Omit pictures and quote the listing below line by line, from its start through the line that holds "return n, m, L".

• Data extract

• • •

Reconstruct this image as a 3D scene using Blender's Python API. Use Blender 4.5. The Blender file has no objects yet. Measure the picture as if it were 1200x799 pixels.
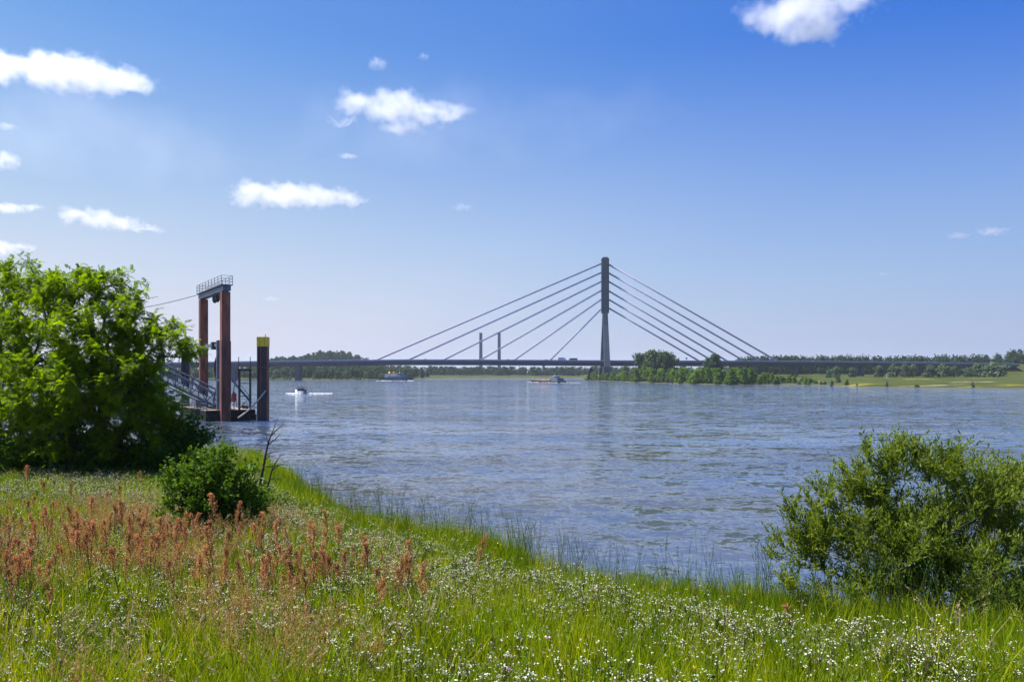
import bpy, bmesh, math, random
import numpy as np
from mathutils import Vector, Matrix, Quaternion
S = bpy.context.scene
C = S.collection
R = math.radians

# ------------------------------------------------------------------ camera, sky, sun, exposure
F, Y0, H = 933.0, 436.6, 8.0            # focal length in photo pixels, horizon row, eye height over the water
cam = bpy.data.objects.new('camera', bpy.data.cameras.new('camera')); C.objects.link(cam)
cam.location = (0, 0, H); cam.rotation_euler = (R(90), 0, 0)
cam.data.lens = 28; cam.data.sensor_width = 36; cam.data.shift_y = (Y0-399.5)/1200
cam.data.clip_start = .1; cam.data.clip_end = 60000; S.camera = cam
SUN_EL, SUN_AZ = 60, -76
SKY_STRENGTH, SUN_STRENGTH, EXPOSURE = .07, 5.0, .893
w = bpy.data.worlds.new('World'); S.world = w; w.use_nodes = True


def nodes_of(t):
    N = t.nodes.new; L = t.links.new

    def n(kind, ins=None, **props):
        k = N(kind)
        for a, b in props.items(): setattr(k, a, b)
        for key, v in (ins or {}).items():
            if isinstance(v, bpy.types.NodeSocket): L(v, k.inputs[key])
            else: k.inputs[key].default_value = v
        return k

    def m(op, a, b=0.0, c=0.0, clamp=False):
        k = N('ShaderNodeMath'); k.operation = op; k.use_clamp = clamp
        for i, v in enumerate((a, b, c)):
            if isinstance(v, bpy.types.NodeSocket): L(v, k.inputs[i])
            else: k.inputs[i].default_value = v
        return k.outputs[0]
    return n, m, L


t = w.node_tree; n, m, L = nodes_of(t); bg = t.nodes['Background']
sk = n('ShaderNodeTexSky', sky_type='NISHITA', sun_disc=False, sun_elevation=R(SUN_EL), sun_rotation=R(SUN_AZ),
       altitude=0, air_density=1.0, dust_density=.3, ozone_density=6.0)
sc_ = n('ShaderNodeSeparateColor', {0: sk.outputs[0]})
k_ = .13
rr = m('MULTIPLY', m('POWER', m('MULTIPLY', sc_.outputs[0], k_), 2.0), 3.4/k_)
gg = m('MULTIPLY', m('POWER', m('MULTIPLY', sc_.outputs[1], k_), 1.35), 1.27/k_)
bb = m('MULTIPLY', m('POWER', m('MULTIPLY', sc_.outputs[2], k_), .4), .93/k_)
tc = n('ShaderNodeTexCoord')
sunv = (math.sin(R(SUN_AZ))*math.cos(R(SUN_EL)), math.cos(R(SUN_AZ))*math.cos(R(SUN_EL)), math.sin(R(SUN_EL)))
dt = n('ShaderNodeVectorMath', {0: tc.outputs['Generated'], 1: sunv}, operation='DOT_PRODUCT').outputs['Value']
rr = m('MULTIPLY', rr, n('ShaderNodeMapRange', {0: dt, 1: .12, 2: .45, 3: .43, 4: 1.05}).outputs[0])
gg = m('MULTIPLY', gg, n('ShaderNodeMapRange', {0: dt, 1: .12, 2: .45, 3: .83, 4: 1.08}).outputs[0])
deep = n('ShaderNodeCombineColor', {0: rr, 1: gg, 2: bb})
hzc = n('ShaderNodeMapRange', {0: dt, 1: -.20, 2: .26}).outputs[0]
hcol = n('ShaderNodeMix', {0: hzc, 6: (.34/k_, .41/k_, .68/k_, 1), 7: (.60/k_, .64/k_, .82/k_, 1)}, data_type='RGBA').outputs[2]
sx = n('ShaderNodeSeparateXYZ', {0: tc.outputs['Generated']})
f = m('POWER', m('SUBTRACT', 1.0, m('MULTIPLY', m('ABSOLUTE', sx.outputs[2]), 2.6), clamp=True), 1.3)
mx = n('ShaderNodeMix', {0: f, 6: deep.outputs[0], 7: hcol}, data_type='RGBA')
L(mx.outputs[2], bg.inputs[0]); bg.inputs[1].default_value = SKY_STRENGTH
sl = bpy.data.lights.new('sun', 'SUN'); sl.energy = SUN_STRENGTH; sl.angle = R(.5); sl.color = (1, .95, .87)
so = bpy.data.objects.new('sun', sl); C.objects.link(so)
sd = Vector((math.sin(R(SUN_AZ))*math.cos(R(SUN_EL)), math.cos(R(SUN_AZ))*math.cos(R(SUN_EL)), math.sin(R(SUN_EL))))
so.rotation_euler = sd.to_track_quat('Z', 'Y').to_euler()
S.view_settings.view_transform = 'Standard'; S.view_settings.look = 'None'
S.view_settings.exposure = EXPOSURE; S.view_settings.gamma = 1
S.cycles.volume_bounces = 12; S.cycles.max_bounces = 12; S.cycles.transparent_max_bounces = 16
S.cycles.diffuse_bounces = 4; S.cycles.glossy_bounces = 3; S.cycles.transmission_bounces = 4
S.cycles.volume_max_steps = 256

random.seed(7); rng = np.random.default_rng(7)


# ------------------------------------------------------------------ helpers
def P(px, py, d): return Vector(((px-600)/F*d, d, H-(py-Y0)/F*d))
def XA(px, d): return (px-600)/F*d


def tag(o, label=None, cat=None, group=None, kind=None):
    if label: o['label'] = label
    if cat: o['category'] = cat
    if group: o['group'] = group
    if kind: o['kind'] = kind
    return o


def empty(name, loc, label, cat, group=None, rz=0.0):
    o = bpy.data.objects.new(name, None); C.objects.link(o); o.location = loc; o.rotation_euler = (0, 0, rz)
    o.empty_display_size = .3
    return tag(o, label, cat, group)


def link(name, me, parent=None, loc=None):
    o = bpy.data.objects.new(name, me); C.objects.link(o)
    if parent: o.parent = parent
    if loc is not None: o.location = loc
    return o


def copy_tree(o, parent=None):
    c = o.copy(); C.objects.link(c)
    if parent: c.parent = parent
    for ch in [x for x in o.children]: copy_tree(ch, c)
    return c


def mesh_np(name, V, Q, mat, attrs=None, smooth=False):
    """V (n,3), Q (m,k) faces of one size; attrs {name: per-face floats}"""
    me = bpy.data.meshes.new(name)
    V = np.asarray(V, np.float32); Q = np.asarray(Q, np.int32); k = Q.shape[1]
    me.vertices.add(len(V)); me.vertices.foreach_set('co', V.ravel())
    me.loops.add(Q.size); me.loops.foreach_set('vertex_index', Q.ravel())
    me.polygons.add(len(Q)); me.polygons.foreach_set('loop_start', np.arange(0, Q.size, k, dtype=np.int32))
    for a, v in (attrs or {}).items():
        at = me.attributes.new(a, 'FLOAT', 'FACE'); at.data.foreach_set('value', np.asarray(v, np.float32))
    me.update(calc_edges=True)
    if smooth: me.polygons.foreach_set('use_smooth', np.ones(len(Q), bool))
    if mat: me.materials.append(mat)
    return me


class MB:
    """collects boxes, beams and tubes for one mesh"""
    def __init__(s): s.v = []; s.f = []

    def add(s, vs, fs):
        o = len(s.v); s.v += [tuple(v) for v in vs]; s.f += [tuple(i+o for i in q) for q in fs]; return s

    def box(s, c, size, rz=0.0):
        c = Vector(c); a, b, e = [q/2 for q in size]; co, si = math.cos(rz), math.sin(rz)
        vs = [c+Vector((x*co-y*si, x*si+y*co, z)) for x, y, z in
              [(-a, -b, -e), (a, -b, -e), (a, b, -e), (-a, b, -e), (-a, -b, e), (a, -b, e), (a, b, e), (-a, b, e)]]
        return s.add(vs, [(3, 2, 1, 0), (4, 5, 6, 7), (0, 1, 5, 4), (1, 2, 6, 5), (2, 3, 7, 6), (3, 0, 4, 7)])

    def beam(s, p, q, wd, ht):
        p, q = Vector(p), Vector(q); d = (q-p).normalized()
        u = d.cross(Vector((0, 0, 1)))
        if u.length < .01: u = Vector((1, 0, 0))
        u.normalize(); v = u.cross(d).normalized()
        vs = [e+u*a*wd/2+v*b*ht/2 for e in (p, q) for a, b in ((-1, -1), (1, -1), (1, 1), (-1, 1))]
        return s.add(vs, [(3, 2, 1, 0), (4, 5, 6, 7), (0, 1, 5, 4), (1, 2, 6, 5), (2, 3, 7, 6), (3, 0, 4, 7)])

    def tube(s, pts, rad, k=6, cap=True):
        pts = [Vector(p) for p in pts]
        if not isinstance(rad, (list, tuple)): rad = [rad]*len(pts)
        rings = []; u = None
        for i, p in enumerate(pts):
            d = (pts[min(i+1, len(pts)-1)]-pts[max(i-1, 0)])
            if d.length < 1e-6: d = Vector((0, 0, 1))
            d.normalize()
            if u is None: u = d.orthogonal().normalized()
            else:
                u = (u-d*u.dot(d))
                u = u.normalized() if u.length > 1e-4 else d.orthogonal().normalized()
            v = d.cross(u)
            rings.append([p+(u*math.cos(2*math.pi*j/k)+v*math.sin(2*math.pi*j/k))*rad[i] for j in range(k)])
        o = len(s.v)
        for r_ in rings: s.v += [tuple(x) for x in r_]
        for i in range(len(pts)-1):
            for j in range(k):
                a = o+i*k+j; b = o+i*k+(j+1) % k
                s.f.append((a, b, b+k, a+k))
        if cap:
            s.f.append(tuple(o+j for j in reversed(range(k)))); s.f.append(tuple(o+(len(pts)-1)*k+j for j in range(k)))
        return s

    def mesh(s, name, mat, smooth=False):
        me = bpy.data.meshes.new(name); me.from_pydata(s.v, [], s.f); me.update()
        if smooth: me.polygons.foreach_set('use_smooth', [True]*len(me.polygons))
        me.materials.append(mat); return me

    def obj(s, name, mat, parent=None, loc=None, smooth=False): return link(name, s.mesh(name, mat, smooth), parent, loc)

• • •

• The completed task
Reconstruct this image as a 3D scene using Blender's Python API. Use Blender 4.5. The Blender file has no objects yet. Measure the picture as if it were 1200x799 pixels.
import bpy, bmesh, math, random
import numpy as np
from mathutils import Vector, Matrix, Quaternion
S = bpy.context.scene
C = S.collection
R = math.radians

# ------------------------------------------------------------------ camera, sky, sun, exposure
F, Y0, H = 933.0, 436.6, 8.0            # focal length in photo pixels, horizon row, eye height over the water
cam = bpy.data.objects.new('camera', bpy.data.cameras.new('camera')); C.objects.link(cam)
cam.location = (0, 0, H); cam.rotation_euler = (R(90), 0, 0)
cam.data.lens = 28; cam.data.sensor_width = 36; cam.data.shift_y = (Y0-399.5)/1200
cam.data.clip_start = .1; cam.data.clip_end = 60000; S.camera = cam
SUN_EL, SUN_AZ = 60, -76
SKY_STRENGTH, SUN_STRENGTH, EXPOSURE = .07, 5.0, .893
w = bpy.data.worlds.new('World'); S.world = w; w.use_nodes = True


def nodes_of(t):
    N = t.nodes.new; L = t.links.new

    def n(kind, ins=None, **props):
        k = N(kind)
        for a, b in props.items(): setattr(k, a, b)
        for key, v in (ins or {}).items():
            if isinstance(v, bpy.types.NodeSocket): L(v, k.inputs[key])
            else: k.inputs[key].default_value = v
        return k

    def m(op, a, b=0.0, c=0.0, clamp=False):
        k = N('ShaderNodeMath'); k.operation = op; k.use_clamp = clamp
        for i, v in enumerate((a, b, c)):
            if isinstance(v, bpy.types.NodeSocket): L(v, k.inputs[i])
            else: k.inputs[i].default_value = v
        return k.outputs[0]
    return n, m, L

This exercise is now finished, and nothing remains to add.